Current Information:


19, Wetherby Gardens, Earl's Court


The Battle of the Aisne 13-28 September, 1914

After the Germans were defeated on the Marne they fell back to the River Aisne, closely pursued by both the British and the French. The new German line was a very formidable defensive position. To attack it  meant  having to cross the Aisne and then climb up a 500 foot high ridge on top of which was the Chemin des Dames, a road that gave the Germans an easy way to move troops along the top of the hills. On 13th September the Aisne was crossed by both British and French troops but after that progress became slower, until there was no progress at all. Both sides dug in and the fighting settled down into trench warfare. The fighting on the Aisne continued for two weeks at the end of which both sides realised that frontal attacks on entrenched positions were both costly and non-productive, not that this deterred them from continuing with this tactic throughout the war.
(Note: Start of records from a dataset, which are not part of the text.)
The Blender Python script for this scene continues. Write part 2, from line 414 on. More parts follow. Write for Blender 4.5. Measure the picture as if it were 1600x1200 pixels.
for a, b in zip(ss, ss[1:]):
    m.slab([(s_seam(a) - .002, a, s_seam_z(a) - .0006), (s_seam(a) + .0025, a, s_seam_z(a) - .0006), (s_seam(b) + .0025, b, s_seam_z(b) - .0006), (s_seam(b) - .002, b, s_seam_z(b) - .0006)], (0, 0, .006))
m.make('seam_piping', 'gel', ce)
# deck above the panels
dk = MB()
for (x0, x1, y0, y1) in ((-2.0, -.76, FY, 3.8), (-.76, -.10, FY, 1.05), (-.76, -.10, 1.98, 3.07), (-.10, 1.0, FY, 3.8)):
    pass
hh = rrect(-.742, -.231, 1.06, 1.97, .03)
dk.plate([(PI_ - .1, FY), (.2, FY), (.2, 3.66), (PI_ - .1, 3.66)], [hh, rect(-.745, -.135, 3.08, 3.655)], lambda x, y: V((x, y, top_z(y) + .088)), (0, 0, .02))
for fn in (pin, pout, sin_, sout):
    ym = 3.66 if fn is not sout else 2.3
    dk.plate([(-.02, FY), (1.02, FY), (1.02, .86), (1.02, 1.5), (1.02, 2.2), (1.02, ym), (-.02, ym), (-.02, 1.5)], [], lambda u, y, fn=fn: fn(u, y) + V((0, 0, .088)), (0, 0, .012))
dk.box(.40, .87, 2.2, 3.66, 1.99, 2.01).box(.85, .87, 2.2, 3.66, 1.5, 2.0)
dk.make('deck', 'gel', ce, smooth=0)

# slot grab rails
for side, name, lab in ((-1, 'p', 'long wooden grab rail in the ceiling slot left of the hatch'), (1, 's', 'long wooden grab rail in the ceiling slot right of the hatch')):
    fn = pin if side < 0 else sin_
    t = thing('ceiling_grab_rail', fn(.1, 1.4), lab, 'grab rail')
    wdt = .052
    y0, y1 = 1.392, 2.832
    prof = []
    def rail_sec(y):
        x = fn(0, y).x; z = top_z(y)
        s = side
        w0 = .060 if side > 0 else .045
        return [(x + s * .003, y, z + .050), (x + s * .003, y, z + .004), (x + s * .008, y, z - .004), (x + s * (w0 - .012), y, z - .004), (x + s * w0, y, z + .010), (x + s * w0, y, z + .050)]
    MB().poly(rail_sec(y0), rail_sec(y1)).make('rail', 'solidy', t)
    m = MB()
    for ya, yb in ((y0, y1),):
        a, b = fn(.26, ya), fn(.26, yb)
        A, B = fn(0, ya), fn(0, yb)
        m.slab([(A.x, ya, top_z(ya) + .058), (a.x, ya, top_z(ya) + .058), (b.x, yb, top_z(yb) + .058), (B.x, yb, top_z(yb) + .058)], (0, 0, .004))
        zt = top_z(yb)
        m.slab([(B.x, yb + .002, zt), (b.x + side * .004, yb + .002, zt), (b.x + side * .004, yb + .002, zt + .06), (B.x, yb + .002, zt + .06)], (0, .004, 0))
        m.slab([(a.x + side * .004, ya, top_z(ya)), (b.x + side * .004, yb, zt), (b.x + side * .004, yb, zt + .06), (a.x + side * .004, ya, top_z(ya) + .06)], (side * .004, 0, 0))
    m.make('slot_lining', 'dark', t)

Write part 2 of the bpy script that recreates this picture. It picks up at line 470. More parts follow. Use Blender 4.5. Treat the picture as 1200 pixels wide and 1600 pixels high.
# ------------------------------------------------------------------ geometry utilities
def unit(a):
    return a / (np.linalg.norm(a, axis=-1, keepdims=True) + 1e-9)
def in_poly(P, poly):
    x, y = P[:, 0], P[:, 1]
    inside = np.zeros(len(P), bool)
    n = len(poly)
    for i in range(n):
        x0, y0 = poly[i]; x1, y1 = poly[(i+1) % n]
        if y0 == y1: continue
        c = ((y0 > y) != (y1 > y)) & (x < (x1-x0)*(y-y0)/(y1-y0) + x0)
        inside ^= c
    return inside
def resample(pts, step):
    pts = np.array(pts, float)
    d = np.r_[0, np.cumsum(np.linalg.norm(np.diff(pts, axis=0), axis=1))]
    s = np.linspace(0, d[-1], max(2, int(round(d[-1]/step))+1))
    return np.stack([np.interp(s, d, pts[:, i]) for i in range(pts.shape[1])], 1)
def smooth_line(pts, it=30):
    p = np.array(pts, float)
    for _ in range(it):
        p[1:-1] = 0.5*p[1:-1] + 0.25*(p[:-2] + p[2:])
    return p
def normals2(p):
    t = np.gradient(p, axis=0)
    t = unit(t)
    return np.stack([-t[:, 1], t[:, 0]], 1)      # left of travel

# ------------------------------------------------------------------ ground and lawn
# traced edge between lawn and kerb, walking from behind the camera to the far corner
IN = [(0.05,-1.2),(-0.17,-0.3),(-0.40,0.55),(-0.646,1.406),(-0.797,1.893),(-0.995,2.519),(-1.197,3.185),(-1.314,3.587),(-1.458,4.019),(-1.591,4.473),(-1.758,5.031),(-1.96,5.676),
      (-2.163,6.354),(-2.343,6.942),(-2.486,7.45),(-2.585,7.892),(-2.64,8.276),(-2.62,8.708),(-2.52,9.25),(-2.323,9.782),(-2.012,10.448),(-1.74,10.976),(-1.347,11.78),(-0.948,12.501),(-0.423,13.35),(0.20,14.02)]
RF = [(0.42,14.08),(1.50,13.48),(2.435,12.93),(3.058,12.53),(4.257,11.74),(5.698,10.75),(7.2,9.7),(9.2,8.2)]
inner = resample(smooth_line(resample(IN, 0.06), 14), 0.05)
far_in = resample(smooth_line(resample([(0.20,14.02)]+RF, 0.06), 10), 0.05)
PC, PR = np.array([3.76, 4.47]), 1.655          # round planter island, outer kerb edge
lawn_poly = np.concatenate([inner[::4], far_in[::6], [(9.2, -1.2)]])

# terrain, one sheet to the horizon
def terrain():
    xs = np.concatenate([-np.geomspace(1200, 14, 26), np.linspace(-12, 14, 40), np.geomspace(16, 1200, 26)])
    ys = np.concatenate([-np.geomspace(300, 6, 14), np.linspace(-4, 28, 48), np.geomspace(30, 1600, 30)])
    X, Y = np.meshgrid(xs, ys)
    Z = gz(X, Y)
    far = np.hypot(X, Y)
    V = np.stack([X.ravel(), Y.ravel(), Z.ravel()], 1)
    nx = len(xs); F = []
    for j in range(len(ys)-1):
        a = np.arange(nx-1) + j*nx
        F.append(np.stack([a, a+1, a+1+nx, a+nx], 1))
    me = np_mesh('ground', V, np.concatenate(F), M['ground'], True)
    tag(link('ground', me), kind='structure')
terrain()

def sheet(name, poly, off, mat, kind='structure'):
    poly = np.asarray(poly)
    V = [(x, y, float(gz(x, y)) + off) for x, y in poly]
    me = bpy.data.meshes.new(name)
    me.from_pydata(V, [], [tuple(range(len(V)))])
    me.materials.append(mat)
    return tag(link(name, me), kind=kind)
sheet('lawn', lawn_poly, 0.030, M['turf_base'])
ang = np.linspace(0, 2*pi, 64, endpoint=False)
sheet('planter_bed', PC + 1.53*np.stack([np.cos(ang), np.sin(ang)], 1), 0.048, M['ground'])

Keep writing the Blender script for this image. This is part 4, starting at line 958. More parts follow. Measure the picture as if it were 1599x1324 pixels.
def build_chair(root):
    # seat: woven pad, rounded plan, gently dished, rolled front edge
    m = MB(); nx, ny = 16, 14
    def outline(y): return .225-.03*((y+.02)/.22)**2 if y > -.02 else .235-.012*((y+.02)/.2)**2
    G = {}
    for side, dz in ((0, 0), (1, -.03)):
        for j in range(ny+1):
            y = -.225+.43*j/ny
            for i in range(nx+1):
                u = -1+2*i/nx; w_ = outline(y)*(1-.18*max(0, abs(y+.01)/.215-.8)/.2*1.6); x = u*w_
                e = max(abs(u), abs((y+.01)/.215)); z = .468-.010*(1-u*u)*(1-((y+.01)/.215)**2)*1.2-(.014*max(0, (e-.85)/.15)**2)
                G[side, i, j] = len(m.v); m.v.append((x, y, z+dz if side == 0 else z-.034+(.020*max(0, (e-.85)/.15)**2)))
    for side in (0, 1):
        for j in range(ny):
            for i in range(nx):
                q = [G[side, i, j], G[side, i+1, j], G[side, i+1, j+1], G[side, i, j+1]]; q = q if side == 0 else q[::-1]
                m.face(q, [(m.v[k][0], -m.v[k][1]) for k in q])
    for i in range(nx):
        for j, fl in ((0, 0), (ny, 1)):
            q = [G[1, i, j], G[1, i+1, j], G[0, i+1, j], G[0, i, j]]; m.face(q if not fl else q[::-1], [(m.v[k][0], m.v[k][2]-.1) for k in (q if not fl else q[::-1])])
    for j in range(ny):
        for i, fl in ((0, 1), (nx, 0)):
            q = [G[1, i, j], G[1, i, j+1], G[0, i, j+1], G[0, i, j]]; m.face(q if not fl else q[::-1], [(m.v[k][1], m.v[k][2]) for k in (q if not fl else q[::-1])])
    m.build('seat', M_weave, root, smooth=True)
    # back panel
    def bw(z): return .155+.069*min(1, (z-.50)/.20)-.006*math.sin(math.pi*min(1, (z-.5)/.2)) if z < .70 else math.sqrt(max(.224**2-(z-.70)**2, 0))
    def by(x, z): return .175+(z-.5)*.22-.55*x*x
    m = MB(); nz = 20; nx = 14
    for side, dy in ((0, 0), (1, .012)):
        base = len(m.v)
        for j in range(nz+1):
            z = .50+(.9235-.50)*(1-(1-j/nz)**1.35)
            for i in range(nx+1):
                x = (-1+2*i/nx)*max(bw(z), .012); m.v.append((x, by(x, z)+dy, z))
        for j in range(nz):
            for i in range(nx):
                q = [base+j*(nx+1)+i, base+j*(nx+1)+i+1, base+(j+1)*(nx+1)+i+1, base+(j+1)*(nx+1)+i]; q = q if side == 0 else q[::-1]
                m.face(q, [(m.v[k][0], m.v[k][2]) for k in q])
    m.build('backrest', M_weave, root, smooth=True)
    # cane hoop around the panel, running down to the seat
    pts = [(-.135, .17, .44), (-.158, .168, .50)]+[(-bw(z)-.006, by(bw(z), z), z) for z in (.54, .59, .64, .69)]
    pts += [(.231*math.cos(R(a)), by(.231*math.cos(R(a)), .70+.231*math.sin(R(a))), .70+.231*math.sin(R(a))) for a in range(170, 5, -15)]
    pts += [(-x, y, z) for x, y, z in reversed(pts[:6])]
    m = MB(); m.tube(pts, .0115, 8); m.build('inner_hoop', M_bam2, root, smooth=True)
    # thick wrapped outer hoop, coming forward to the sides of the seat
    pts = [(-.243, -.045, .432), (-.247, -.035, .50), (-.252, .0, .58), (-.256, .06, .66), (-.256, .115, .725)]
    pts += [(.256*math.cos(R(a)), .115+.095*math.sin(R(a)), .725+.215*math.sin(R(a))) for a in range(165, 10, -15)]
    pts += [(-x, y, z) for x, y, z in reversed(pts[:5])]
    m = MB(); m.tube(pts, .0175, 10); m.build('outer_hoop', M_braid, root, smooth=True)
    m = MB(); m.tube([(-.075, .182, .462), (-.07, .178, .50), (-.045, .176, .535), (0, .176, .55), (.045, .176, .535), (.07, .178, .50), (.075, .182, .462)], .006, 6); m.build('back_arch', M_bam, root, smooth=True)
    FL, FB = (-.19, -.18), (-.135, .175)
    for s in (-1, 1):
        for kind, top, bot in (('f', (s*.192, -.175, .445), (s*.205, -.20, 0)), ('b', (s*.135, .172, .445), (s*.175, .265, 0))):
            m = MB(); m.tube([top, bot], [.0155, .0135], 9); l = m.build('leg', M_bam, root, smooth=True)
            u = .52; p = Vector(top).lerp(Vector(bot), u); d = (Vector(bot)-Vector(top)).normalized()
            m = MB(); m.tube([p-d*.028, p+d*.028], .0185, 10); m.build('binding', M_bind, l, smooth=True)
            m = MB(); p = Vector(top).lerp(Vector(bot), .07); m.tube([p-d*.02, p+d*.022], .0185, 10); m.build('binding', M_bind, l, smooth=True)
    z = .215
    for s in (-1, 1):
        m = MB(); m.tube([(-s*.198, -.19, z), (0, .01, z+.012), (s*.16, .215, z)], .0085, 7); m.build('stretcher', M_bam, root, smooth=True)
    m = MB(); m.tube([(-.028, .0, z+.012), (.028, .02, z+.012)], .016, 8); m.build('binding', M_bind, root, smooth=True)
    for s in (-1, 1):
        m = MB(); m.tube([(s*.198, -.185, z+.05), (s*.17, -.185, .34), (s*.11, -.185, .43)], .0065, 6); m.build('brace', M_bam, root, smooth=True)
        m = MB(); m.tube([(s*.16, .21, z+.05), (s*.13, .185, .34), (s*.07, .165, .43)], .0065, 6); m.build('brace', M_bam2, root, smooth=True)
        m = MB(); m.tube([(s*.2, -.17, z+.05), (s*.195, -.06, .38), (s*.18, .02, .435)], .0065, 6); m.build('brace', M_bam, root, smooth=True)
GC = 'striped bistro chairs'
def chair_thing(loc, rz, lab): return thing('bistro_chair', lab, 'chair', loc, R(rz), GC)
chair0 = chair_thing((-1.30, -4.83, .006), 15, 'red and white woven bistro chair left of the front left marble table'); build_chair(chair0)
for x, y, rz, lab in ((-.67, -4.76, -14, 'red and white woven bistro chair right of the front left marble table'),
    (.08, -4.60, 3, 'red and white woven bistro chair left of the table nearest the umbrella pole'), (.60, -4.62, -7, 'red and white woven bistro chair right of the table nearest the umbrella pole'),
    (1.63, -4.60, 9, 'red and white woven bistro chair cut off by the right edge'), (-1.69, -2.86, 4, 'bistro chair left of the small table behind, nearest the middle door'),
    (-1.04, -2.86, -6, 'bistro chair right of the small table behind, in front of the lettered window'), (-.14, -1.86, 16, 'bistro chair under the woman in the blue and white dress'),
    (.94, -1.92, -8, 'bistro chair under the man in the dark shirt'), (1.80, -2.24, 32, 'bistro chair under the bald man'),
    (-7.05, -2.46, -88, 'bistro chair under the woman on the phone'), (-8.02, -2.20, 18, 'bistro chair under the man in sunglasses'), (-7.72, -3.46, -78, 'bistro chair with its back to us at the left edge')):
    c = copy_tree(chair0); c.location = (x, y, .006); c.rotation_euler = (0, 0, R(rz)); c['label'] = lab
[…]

At 3am on 14th  September, 2 Brigade of 1st Division and two batteries of artillery moved off to capture the top of the Chemin des Dames ridge from Cerny to Courtecon. The 2nd King’s Royal Rifle Corps battalion led the way, followed by 2nd Sussex.  When the leading company of 2nd King’s Royal Rifle Corps reached the top two hours later, they surprised a small enemy forward post but as they were unable to progress any further, two more companies were sent up. By now there was heavy rifle fire from both sides, a roar in fact but no artillery fire. There was obviously a strong German presence in front of them. At 6.30am 2nd Sussex moved up and deployed on the left of 2nd King’s Royal Rifle Corps. Each battalion held about 800 yards of front. 1st Loyal North Lancashire then also came up from Brigade reserve to support another attack; this time on a Sugar Factory just beyond the ridge.  All three battalions advanced and after occupying the buildings they entrenched on the ridge beyond.  They could go no further but German counter attacks were equally fruitless. Fighting surged to and fro all day and there were of course many casualties, one of whom was Bertram Jackson.